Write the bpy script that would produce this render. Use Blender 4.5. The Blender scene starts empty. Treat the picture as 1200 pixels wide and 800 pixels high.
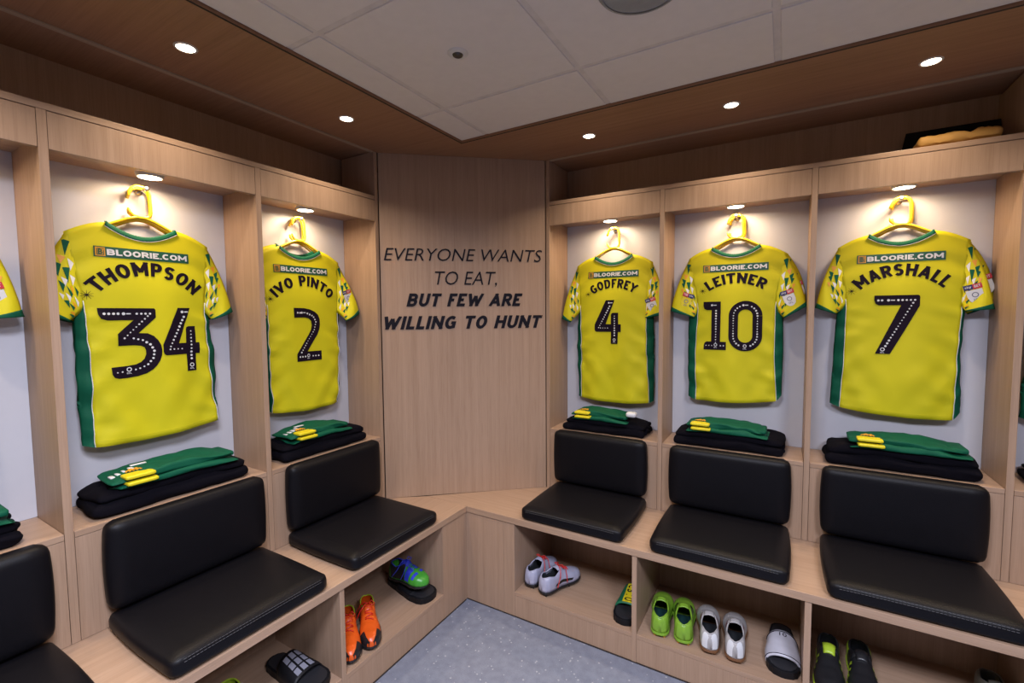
import bpy, bmesh, math, random
from mathutils import Vector, Matrix, noise
random.seed(7)
PI = math.pi
scene = bpy.context.scene
COL = scene.collection

# ------------------------------------------------------------------ camera
cam_d = bpy.data.cameras.new('camera')
cam = bpy.data.objects.new('camera', cam_d)
COL.objects.link(cam)
scene.camera = cam
cam_d.sensor_width = 36.0
cam_d.lens = 535.7949 / 1200 * 36.0
cam_d.clip_start = 0.02
_y, _p, _r = [math.radians(a) for a in (30.7726, -3.4231, -0.4561)]
fw = Vector((-math.sin(_y) * math.cos(_p), math.cos(_y) * math.cos(_p), math.sin(_p)))
rt = Vector((math.cos(_y), math.sin(_y), 0)); up = rt.cross(fw)
R2 = rt * math.cos(_r) + up * math.sin(_r); U2 = -rt * math.sin(_r) + up * math.cos(_r)
M = Matrix((R2, U2, -fw)).transposed().to_4x4()
M.translation = Vector((1.3407, -1.7946, 1.4353))
cam.matrix_world = M

# ------------------------------------------------------------------ world, exposure, lights
scene.view_settings.view_transform = 'Standard'
scene.view_settings.look = 'None'
scene.view_settings.exposure = 0.18
scene.view_settings.gamma = 1.0
world = bpy.data.worlds.new('world'); scene.world = world
world.use_nodes = True
world.node_tree.nodes['Background'].inputs[0].default_value = (0.6, 0.7, 1.0, 1)
world.node_tree.nodes['Background'].inputs[1].default_value = 0.02
PANEL_POWER = 54.0      # W of each 600 mm light panel in the tiled ceiling
SOFFIT_POWER = 2.0      # W of each soffit downlight
BAY_POWER = 1.8       # W of each light inside a locker bay

# ------------------------------------------------------------------ dimensions (metres, z up)
A = 0.4233      # depth from bench front to locker front
BK = 0.6646     # depth of the back boards
T = 0.0203      # board thickness
HB = 0.4815     # bench top height
TB = 0.0294
HBASE = 0.1216
HC = 0.813      # clothes shelf
ZF0, ZF1, ZT = 1.9029, 2.0074, 2.0271
ZS = 2.2441     # soffit
UL, WL = 0.1456, 0.5999
UR, WR = 0.2460, 0.5940
NL, NR = 6, 5
XW = UR + NR * WR + 0.02      # right hand end wall
YW = -(UL + NL * WL) - 0.02   # end wall behind the camera

# ------------------------------------------------------------------ material helpers
def new_mat(name):
    m = bpy.data.materials.new(name); m.use_nodes = True
    nt = m.node_tree; b = nt.nodes['Principled BSDF']
    return m, nt, b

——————

What is required:
Give the number of lines where the string "scene" occurs, without any further text.

Finished exercise:
9